Listen to curator Josh O’Driscoll discuss the Mantegna Tarot.

Servant (Fameio)
Master of the E-Series Tarocchi (Lazzaro Bastiani?)
The “Mantegna Tarot”
Northern Italy (Venice?), ca. 1462–67
Museum of Fine Arts, Boston
Photograph ©2026 Museum of Fine Arts, Boston
Often called the “Mantegna Tarot,” this remarkable set of prints is neither a true tarot deck nor the work of the famous artist Andrea Mantegna. Likely created in Venice or Ferrara around 1465, the prints have recently been attributed to the Venetian artist Lazzaro Bastiani, though their patron remains unknown.
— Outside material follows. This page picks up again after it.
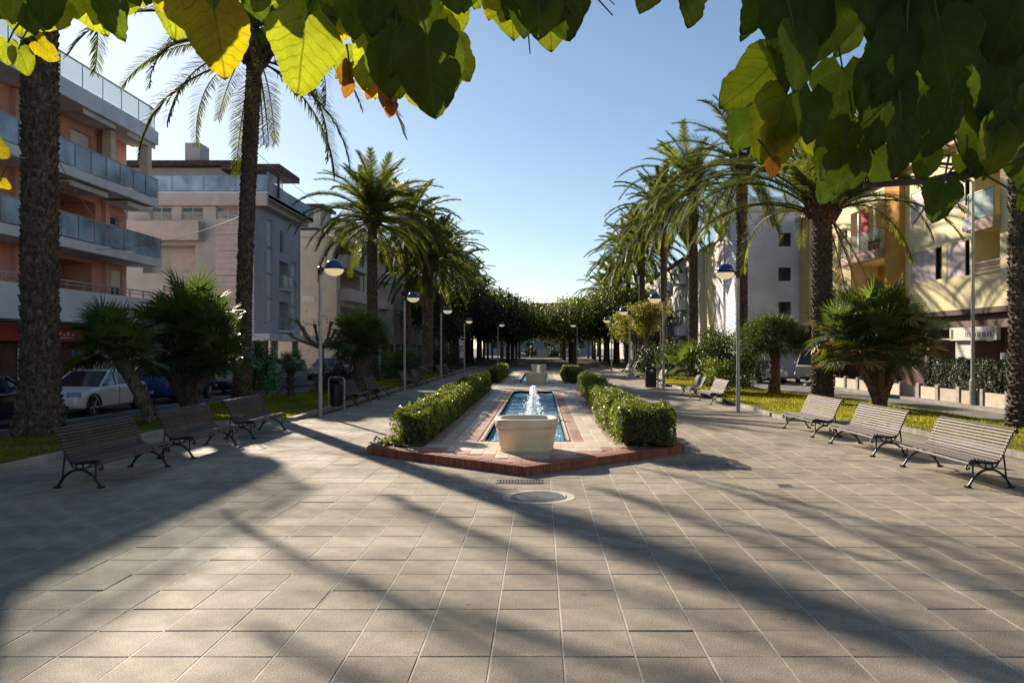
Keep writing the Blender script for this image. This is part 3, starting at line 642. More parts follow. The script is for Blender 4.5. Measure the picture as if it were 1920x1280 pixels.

For centuries, scholars have searched for hidden meanings in these images, linking them to esoteric traditions such as Neoplatonism or Kabbalistic mysticism. Yet their structure is surprisingly clear. The prints are organized into five groups of ten, each carefully labeled and numbered. Together, they form a structured sequence of ideas: beginning with the conditions of human life, represented by the selection at left, then moving to the Nine Muses and Apollo, followed by the Liberal Arts, represented by the selection at center, then the Virtues, and then finally the Heavenly Spheres, at right. Rather than a game, this arrangement points to the use of the prints as a teaching tool, designed to guide students through a hierarchy of knowledge.
This intellectual ascent begins with the humblest figure—a beggar—and gradually rises through the realms of learning, morality, and cosmic order, culminating in the “first cause” of all things, that is God. This structure reflects a humanist understanding of a universe arranged by divine order. These prints were immensely popular in their time, and were often embellished with touches of gold or bound into books for safe keeping.